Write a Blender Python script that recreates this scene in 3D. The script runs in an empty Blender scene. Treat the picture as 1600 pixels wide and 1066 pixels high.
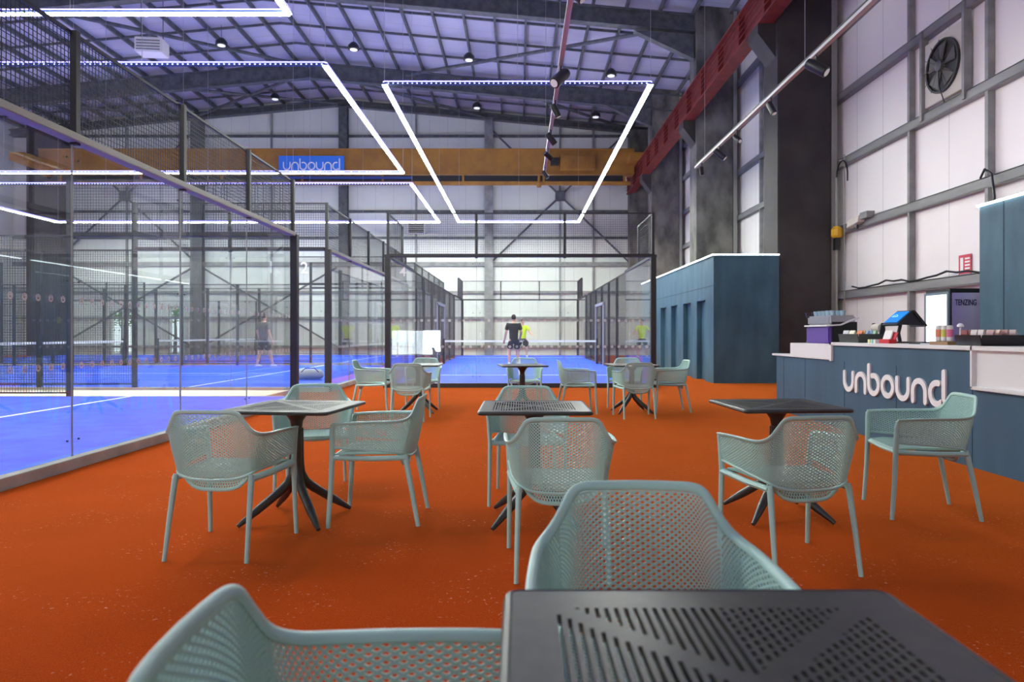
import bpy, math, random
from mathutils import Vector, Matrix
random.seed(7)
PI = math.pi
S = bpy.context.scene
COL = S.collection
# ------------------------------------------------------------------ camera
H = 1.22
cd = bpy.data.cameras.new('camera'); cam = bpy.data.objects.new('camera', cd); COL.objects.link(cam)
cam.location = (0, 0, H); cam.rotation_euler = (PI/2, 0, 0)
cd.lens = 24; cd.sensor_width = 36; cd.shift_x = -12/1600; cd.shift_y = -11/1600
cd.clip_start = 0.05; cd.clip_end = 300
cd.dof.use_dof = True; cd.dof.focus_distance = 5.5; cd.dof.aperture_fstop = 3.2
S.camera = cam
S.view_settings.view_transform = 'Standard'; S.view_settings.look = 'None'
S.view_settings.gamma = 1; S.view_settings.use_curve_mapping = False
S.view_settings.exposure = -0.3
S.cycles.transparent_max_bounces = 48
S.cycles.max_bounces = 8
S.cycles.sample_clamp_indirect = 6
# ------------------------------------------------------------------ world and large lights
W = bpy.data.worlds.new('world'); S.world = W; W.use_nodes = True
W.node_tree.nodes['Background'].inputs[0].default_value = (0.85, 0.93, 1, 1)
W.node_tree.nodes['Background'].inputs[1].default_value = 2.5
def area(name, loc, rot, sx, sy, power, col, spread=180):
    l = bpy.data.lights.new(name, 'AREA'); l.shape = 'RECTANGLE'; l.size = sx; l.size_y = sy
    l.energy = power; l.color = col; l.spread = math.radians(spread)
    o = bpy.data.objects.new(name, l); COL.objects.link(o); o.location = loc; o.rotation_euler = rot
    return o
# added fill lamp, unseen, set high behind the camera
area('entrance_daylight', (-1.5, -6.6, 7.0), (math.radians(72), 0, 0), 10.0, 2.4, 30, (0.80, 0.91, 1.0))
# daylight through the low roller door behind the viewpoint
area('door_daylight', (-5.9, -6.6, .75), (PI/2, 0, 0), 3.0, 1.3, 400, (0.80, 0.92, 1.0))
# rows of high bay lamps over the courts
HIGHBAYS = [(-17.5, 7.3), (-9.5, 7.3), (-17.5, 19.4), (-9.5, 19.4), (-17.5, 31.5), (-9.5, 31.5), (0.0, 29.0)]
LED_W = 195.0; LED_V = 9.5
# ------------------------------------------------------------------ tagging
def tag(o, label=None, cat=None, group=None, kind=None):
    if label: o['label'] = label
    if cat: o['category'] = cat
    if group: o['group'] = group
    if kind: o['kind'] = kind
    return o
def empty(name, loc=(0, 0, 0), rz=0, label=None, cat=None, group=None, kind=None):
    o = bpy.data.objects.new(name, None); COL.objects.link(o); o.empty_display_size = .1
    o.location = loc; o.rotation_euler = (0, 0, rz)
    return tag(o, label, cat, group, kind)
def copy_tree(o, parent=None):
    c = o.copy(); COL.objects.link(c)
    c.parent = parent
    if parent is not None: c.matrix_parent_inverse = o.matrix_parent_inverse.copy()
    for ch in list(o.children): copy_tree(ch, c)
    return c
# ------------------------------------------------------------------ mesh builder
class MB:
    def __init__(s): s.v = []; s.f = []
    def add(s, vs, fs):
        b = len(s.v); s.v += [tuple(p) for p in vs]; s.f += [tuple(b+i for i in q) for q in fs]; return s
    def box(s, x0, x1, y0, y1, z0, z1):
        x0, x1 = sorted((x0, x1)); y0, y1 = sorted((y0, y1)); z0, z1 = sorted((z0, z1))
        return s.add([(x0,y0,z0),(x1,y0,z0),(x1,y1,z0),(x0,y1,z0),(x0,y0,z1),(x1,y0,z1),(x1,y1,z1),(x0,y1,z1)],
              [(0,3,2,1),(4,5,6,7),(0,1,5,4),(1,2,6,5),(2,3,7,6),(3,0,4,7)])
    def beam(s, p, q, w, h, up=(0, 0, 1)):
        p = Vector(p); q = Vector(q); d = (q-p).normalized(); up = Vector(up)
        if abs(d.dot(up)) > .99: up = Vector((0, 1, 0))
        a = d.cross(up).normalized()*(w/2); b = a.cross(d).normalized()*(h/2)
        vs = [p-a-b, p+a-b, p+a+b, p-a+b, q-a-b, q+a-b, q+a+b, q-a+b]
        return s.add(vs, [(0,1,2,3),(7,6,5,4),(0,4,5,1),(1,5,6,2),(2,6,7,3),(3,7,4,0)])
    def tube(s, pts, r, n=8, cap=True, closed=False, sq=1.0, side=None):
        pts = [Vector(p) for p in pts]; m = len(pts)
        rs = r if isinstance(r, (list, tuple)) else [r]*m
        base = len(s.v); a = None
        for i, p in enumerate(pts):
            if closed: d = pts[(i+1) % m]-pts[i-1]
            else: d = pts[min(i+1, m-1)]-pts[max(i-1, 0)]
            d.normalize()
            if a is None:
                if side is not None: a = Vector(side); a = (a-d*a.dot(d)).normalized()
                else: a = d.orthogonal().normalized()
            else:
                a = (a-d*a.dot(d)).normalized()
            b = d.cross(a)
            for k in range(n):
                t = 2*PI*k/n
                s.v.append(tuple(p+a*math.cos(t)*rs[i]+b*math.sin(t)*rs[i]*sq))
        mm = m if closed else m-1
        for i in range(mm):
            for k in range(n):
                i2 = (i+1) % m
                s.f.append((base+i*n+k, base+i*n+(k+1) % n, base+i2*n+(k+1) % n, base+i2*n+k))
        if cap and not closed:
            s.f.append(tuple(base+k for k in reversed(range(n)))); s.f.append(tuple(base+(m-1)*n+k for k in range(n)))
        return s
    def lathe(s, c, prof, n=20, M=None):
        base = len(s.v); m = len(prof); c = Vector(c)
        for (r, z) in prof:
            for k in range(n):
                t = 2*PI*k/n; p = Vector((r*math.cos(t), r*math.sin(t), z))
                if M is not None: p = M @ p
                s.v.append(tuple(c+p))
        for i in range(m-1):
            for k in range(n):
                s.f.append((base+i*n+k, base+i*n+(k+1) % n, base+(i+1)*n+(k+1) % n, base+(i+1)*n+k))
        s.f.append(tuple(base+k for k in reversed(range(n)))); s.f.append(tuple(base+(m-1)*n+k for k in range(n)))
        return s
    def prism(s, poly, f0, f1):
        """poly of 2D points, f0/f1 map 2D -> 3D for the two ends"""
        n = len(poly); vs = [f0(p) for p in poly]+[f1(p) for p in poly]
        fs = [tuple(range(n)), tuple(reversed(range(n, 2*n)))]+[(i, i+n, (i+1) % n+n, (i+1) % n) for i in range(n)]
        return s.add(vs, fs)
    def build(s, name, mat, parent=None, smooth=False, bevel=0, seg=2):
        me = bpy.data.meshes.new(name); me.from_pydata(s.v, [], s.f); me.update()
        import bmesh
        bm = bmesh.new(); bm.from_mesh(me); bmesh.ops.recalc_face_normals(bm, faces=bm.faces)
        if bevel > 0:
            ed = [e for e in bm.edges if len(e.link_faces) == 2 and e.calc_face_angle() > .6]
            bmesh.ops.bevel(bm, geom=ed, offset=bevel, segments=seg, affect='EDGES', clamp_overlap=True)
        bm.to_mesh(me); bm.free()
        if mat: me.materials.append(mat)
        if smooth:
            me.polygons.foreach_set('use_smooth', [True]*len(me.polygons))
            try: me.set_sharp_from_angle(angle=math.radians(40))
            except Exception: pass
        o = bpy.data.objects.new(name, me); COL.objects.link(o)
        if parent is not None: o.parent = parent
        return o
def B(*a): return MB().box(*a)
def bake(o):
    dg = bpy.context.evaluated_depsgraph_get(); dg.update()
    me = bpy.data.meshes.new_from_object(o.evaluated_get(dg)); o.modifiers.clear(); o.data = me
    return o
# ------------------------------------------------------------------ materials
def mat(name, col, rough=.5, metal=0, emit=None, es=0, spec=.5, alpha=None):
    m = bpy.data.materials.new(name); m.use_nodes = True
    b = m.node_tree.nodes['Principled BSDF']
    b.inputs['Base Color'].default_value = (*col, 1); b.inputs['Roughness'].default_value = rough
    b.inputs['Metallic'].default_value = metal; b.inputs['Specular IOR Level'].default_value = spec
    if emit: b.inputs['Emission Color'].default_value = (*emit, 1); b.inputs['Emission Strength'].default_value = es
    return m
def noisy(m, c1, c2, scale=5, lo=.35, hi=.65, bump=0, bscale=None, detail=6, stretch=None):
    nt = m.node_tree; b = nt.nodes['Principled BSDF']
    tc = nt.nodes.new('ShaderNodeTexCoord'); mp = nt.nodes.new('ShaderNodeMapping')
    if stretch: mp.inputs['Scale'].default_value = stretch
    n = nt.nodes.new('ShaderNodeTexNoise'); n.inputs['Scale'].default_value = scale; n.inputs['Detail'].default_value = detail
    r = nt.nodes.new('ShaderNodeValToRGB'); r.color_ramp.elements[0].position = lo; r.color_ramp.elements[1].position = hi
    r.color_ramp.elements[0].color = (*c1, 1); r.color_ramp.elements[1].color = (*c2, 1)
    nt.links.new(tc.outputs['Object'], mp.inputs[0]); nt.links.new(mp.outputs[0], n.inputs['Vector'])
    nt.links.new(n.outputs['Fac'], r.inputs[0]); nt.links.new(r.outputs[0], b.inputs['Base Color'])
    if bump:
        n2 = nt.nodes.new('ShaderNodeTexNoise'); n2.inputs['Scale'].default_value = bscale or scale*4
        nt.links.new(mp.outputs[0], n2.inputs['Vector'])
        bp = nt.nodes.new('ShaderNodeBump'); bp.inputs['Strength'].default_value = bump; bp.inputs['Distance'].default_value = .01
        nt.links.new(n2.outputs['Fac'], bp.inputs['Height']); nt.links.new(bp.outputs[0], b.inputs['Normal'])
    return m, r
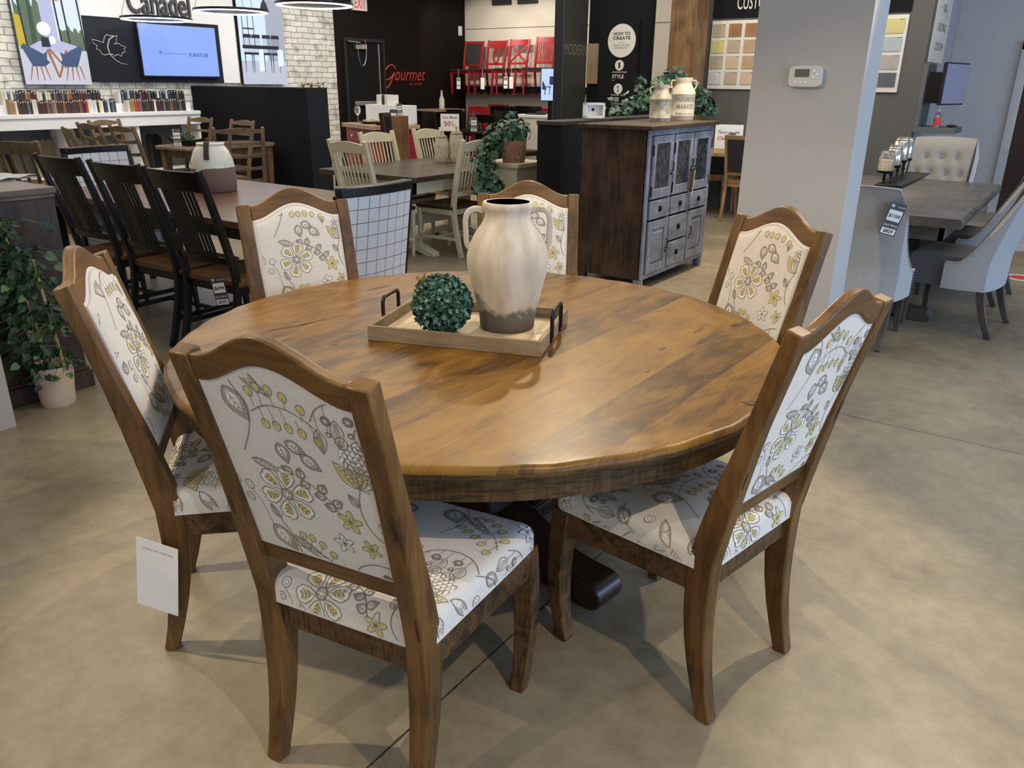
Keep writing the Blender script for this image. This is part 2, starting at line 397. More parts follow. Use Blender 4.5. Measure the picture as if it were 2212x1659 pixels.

## [Short problem]
Count every line in the preceding entries where the string "pixels" appears, then state only the total.

## [Worked solution]
2